Augustine, the 5th century Bishop of Hippo, seems to have adapted the Greek idea of fate. When discussing "predestination", that is, before the creation of the world, God decided who would live with Him forever, and those who would dwell in penal fire for eternity. Augustine called those whom God has predestined to heaven, the Elect, and to hell, the Reprobate. Thus, only the Elect have the ability to choose between good and evil, for they alone have been given the grace to make such choices. This belief of Augustine is contrary to the teachings of the Church which teaches, in the words of Saint John of Damascus, that God "knows all things beforehand, but He does not predetermine them. Although He knows what is in our power, He does not predetermine it." Man is free because he was created in "the image of God."

Augustine of Hippo taught that "original sin" makes it impossible for us to choose between good and evil and, therefore, to take any part in our salvation. Before the creation of the world, God knew that Adam would fall and plunge his posterity into sin, death and corruption. Knowing this, God predestined some to salvation, others to damnation. Why He decided to save some and not others, we cannot know. To the chosen few, the Elect, He imposed grace irresistibly. They have the ability to choose between good and evil. The rest of the human race deludes itself by thinking that it has the same choices. Augustine of course was wrong and his belief was and is in error.

Contrary to Augustine, the Grace of God is not arbitrarily forced upon some and denied to others. Grace is freely given, freely received. To quote Saint Faustus of Riez:

"We, however, maintain that whosoever is lost is lost by his own fault; yet, he could have obtained salvation through grace had he cooperated with it; and, on the other hand, whoever through grace attains to perfection by means of cooperation (synergy), might nevertheless, through his own fault, his own negligence, fall and be lost. We exclude, of course, all personal pride, since we insist that all we possess has been freely received from the Hand of God." (Concerning Grace, 1)

And finally, Saint John Cassian asserts:

"These two, namely, grace and free will, although they seem opposed, in fact are complementary...Were we to deny the one or the other, we would appear to have abandoned the Faith of the Church." (Conversations with the Desert Fathers, 18)

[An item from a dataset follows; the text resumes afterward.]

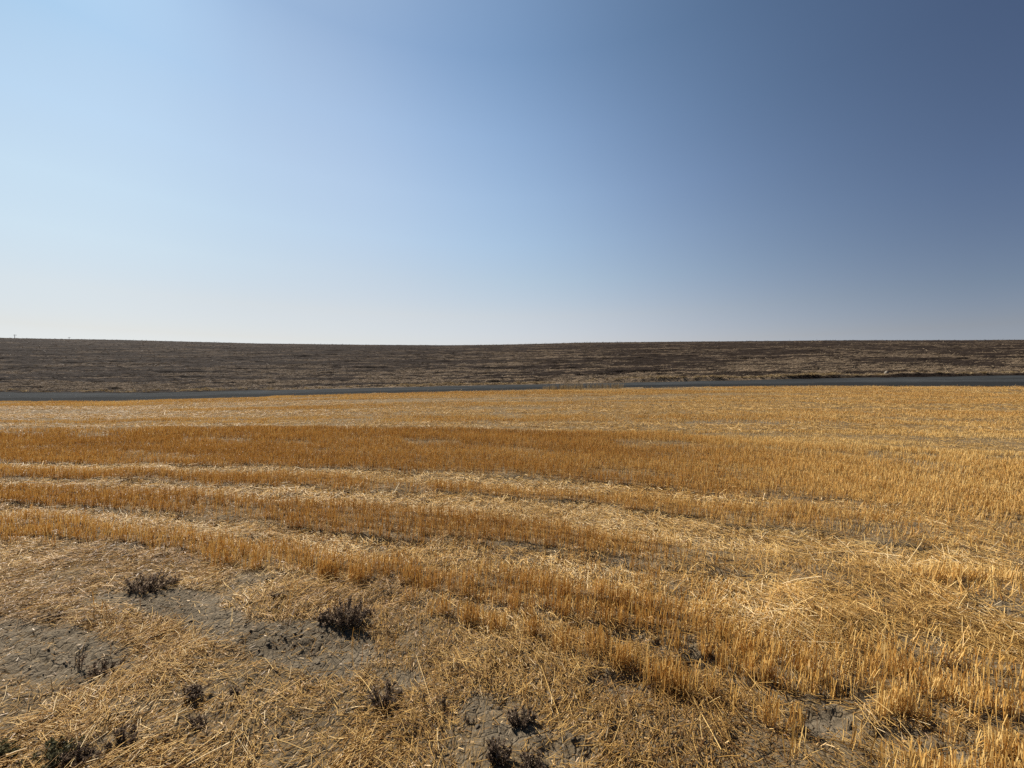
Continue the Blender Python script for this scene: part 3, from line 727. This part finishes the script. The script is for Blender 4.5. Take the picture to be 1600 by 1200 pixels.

Philosophers cannot help us know whether we have free will. They do not agree among themselves. Their theories, based on unproven assumptions, are open to serious criticism. Also religious doctrine about predestination and fate only put the blame for evil on God and deprive human beings of praise and blame for their choices, for their vice and virtue. The knowledge of free will comes by faith and experience. God created man in His Image, which means that man has free will. The freedom which has been implanted by God in created human nature is curtailed only by sin and ignorance. Without freedom life is meaningless. (Father Michael Azkoul, "An Introduction to the Orthodox Christian Understanding of Free Will).

+++

The Grace of our Lord Jesus Christ, and the love of God and Father, and the communion of the Holy Spirit be with you all. Amen.